Due to the uncomfortable nature of this topic, most of us choose to ignore the question. We would rather act like we don't know that Jonathan Edwards, the great Puritan preacher, owned slaves or that Martin Luther, the courageous instigator of the Christian Reformation, is widely known to have been anti-Semitic?

So how do we wrestle through the reality that some of those that are generally regarded for their deep understanding of the gospel failed so miserably to live out this understanding as it pertained to their fellow man?

Wax offers this:
"The one thing we cannot do is to explain away our theological forebears’ attitudes and actions by appealing to the historical context of their time. It’s true we must take into consideration their context in order to understand them and refrain from unnecessary vilification. But we must make sure that as we point out the general social ethics of the day we do not diminish the sinfulness of their practice. Otherwise, we run the risk of elevating right doctrine over right practice in a way that departs from the teaching of the apostles. 
Attitudes and actions matter. When Paul confronted Peter for separating himself from the Gentiles, he wasn’t worried that Peter had abandoned justification as a doctrine. Paul called him out because Peter was denying the truth by his practice. In other words, we cannot paper over the sinful actions of our forefathers by appealing to the soundness of their doctrinal beliefs. And let’s be clear. Racial and ethnic superiority is antithetical to the doctrine upon which the church of Jesus Christ stands or falls. 
...Slavery is a great evil, but even slavery cannot stand in the way of the grace and glory of the gospel. And just as we learn from the blind spots of the generations who have gone before us, we trust that the blood of Christ will cover our own blind spots. That’s why the more we walk with God, the more we cry like David: "Cleanse me from my hidden faults.""
The men and women that went before us were fallible human beings, just as we are today. Because they "missed it" in such an important area does not negate the truth of the message they preached, even if they failed to always live it out in their own lives. These men were influenced by the culture they lived in...and we are influenced by ours. It's a reminder that just because a popular preacher advocates something, it doesn't always mean it lines up with what Scripture teaches. We should always compare what we're being taught to what the Bible actually says.

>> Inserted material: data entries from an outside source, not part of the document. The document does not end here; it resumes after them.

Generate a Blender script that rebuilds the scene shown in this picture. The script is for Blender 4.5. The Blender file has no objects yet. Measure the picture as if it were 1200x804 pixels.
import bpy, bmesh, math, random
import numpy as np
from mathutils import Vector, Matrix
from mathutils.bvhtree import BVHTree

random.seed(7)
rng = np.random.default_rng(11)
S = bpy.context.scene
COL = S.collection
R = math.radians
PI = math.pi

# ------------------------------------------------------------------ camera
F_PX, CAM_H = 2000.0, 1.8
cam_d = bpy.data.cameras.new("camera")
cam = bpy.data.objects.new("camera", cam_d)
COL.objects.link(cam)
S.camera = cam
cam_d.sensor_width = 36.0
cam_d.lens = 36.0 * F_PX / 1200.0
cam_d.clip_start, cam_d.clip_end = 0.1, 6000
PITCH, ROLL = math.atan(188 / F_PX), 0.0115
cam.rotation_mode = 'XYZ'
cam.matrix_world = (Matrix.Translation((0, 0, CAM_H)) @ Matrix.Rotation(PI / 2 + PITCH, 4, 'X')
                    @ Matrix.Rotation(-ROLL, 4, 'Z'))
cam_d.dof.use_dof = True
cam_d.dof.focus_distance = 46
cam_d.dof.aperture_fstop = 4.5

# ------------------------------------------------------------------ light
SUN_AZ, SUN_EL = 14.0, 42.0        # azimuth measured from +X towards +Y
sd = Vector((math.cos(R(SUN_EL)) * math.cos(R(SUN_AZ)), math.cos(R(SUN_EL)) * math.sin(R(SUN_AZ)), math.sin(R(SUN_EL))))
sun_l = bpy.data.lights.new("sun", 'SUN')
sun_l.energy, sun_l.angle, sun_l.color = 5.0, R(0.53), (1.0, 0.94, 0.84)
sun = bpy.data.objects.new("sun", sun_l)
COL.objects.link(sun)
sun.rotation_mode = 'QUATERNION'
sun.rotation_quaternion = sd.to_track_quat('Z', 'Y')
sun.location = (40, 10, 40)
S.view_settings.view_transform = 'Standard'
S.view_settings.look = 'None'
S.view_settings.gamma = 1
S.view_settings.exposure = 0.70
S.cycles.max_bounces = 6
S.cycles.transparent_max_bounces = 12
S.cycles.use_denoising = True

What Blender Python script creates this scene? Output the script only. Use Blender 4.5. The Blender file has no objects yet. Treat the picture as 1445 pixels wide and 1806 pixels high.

Just as we are horrified to learn that Bible-believing Christians participated in the slave trade, future generations will be shocked to learn of issues that we tolerated (e.g. abortion). If history has taught us anything, it is not that people are inherently good and that the gospel is not needed but it has shown us that we are wicked and in desperate need of a Savior. Fortunately for us, that Savior is not found among sinful Christian leaders but He stands at the right hand of the Father pleading on our behalf.